**Prompt:** Write out the material exactly. Do not include the pictures.

**Data:**
--- --- ---

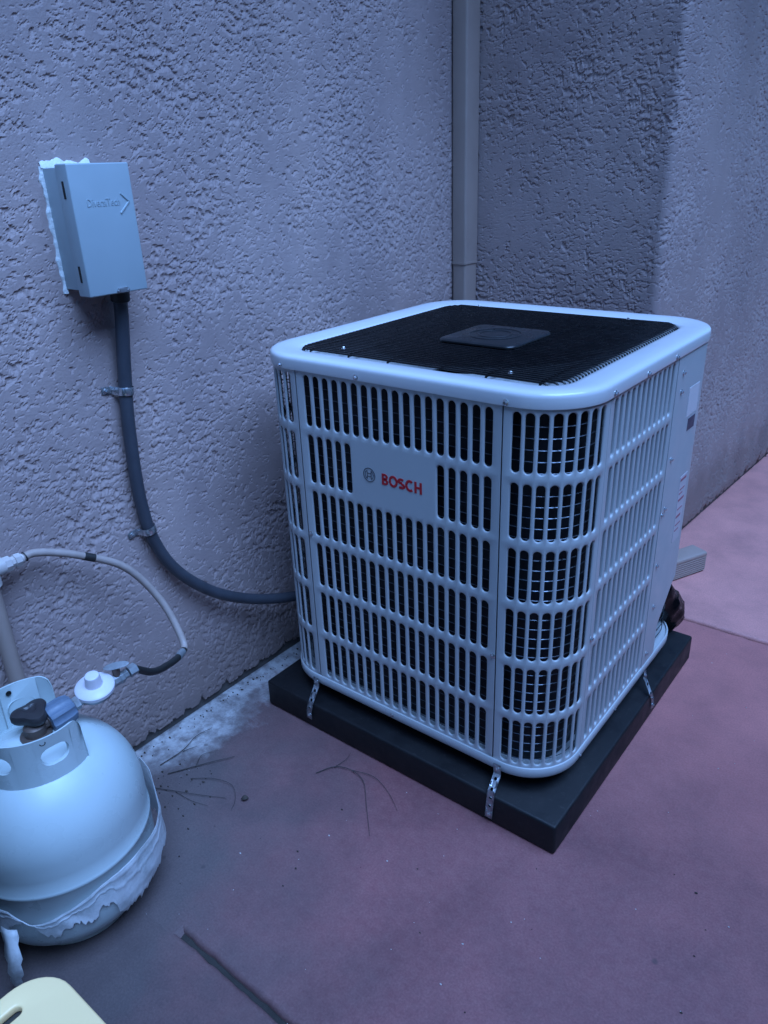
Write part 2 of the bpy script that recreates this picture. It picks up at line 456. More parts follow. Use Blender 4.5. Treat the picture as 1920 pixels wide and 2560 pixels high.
# ------------------------------------------------------------------ tall unseen boards added to cut low sky light
shade_fence = empty('shade_fence', (1.75, 0, 0)); tag(shade_fence, 'unseen tall weathered boards added across the side yard for shade', 'shade_fence')
pm = None
for i in range(52):
    if pm is None:
        o = MB().add(*box(-.011, .011, -.069, .069, .03, 2.36, .003, 1)).build('plank', M['shade_fence']); pm = o.data; bpy.data.objects.remove(o)
    o = bpy.data.objects.new('plank', pm); COL.objects.link(o); o.parent = shade_fence; o.location = (0, -3.4 + i * .143, .006 * math.sin(i * 2.3))
for z in (.35, 1.7): MB().add(*box(1.764, 1.80, -3.5, 4.0, z, z + .09)).build('rail', M['shade_fence'], shade_fence)
for y in (-3.2, -.8, 1.6, 3.9): MB().add(*box(1.802, 1.89, y - .045, y + .045, -.06, 2.3)).build('post', M['shade_fence'], shade_fence)

# ------------------------------------------------------------------ unseen house added behind the boards to block more sky
nb = empty('added_house', (2.7, 0, 0)); tag(nb, 'added unseen plain stucco house side behind the boards, blocking sky light', 'house')
MB().add(*box(2.70, 6.0, -6, 8, -.06, 3.60)).build('wall', M['added_stucco'], nb, flat=True)
MB().add(*box(2.40, 6.2, -6.2, 8.2, 3.602, 3.75)).build('roof', M['added_stucco'], nb, flat=True)
for y in (-1.5, 2.0):
    wf = MB().add(*box(2.665, 2.72, y - .5, y + .5, 2.2, 2.9)).build('window', M['tan'], nb, flat=True); MB().add(*box(2.655, 2.664, y - .45, y + .45, 2.25, 2.85)).build('pane', M['dark'], wf, flat=True)

# ------------------------------------------------------------------ downspout in the inside corner
dsp = empty('downspout', (XA + .03, 1.02, 0))
tag(dsp, 'square tan metal downspout running down the inside corner of the walls', 'downspout')
def ribbed(w, d, z0, z1, ox, oy):
    """rectangular pipe with shallow corrugations on its sides"""
    pr = []
    r = .006
    def side(a, b, n):
        out = []
        for k in range(n + 1):
            t = k / n; out.append(a + (b - a) * t)
        return out
    for (cx, cy, a0) in ((w - r, r, -90), (w - r, d - r, 0), (r, d - r, 90), (r, r, 180)):
        for k in range(5):
            t = math.radians(a0 + 90 * k / 4); pr.append((cx + r * math.cos(t), cy + r * math.sin(t)))
    # grooves in the two long sides
    v, f = [], []
    n = len(pr)
    for z in (z0, z1): v += [(ox + a, oy + b, z) for a, b in pr]
    f += [(k, (k + 1) % n, n + (k + 1) % n, n + k) for k in range(n)]
    f += [tuple(range(n))[::-1], tuple(n + k for k in range(n))]
    return v, f
MB().add(*ribbed(.050, .070, .972, 3.0, XA + .006, .985)).build('pipe_section', M['tan'], dsp)
MB().add(*ribbed(.047, .067, .10, .968, XA + .0075, .9865)).build('pipe_section', M['tan'], dsp)
MB().add(*ribbed(.052, .072, .968, .975, XA + .005, .984)).build('joint_collar', M['tan'], dsp)
bk = MB()
ext_a, ext_b = Vector((XA + .05, 1.0, .045)), Vector((-.055, 1.105, .045))
sh = tube([(XA + .03, 1.02, .16), (XA + .032, 1.021, .11), (XA + .05, 1.022, .07), (XA + .09, 1.024, .052), (XA + .14, 1.025, .048)], .036, 8)
bk.add(*sh); bk.build('elbow', M['tan'], dsp, 20)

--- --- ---

**Response to this exercise:**
Write part 2 of the bpy script that recreates this picture. It picks up at line 456. More parts follow. Use Blender 4.5. Treat the picture as 1920 pixels wide and 2560 pixels high.
# ------------------------------------------------------------------ tall unseen boards added to cut low sky light
shade_fence = empty('shade_fence', (1.75, 0, 0)); tag(shade_fence, 'unseen tall weathered boards added across the side yard for shade', 'shade_fence')
pm = None
for i in range(52):
    if pm is None:
        o = MB().add(*box(-.011, .011, -.069, .069, .03, 2.36, .003, 1)).build('plank', M['shade_fence']); pm = o.data; bpy.data.objects.remove(o)
    o = bpy.data.objects.new('plank', pm); COL.objects.link(o); o.parent = shade_fence; o.location = (0, -3.4 + i * .143, .006 * math.sin(i * 2.3))
for z in (.35, 1.7): MB().add(*box(1.764, 1.80, -3.5, 4.0, z, z + .09)).build('rail', M['shade_fence'], shade_fence)
for y in (-3.2, -.8, 1.6, 3.9): MB().add(*box(1.802, 1.89, y - .045, y + .045, -.06, 2.3)).build('post', M['shade_fence'], shade_fence)

# ------------------------------------------------------------------ unseen house added behind the boards to block more sky
nb = empty('added_house', (2.7, 0, 0)); tag(nb, 'added unseen plain stucco house side behind the boards, blocking sky light', 'house')
MB().add(*box(2.70, 6.0, -6, 8, -.06, 3.60)).build('wall', M['added_stucco'], nb, flat=True)
MB().add(*box(2.40, 6.2, -6.2, 8.2, 3.602, 3.75)).build('roof', M['added_stucco'], nb, flat=True)
for y in (-1.5, 2.0):
    wf = MB().add(*box(2.665, 2.72, y - .5, y + .5, 2.2, 2.9)).build('window', M['tan'], nb, flat=True); MB().add(*box(2.655, 2.664, y - .45, y + .45, 2.25, 2.85)).build('pane', M['dark'], wf, flat=True)

# ------------------------------------------------------------------ downspout in the inside corner
dsp = empty('downspout', (XA + .03, 1.02, 0))
tag(dsp, 'square tan metal downspout running down the inside corner of the walls', 'downspout')
def ribbed(w, d, z0, z1, ox, oy):
    """rectangular pipe with shallow corrugations on its sides"""
    pr = []
    r = .006
    def side(a, b, n):
        out = []
        for k in range(n + 1):
            t = k / n; out.append(a + (b - a) * t)
        return out
    for (cx, cy, a0) in ((w - r, r, -90), (w - r, d - r, 0), (r, d - r, 90), (r, r, 180)):
        for k in range(5):
            t = math.radians(a0 + 90 * k / 4); pr.append((cx + r * math.cos(t), cy + r * math.sin(t)))
    # grooves in the two long sides
    v, f = [], []
    n = len(pr)
    for z in (z0, z1): v += [(ox + a, oy + b, z) for a, b in pr]
    f += [(k, (k + 1) % n, n + (k + 1) % n, n + k) for k in range(n)]
    f += [tuple(range(n))[::-1], tuple(n + k for k in range(n))]
    return v, f
MB().add(*ribbed(.050, .070, .972, 3.0, XA + .006, .985)).build('pipe_section', M['tan'], dsp)
MB().add(*ribbed(.047, .067, .10, .968, XA + .0075, .9865)).build('pipe_section', M['tan'], dsp)
MB().add(*ribbed(.052, .072, .968, .975, XA + .005, .984)).build('joint_collar', M['tan'], dsp)
bk = MB()
ext_a, ext_b = Vector((XA + .05, 1.0, .045)), Vector((-.055, 1.105, .045))
sh = tube([(XA + .03, 1.02, .16), (XA + .032, 1.021, .11), (XA + .05, 1.022, .07), (XA + .09, 1.024, .052), (XA + .14, 1.025, .048)], .036, 8)
bk.add(*sh); bk.build('elbow', M['tan'], dsp, 20)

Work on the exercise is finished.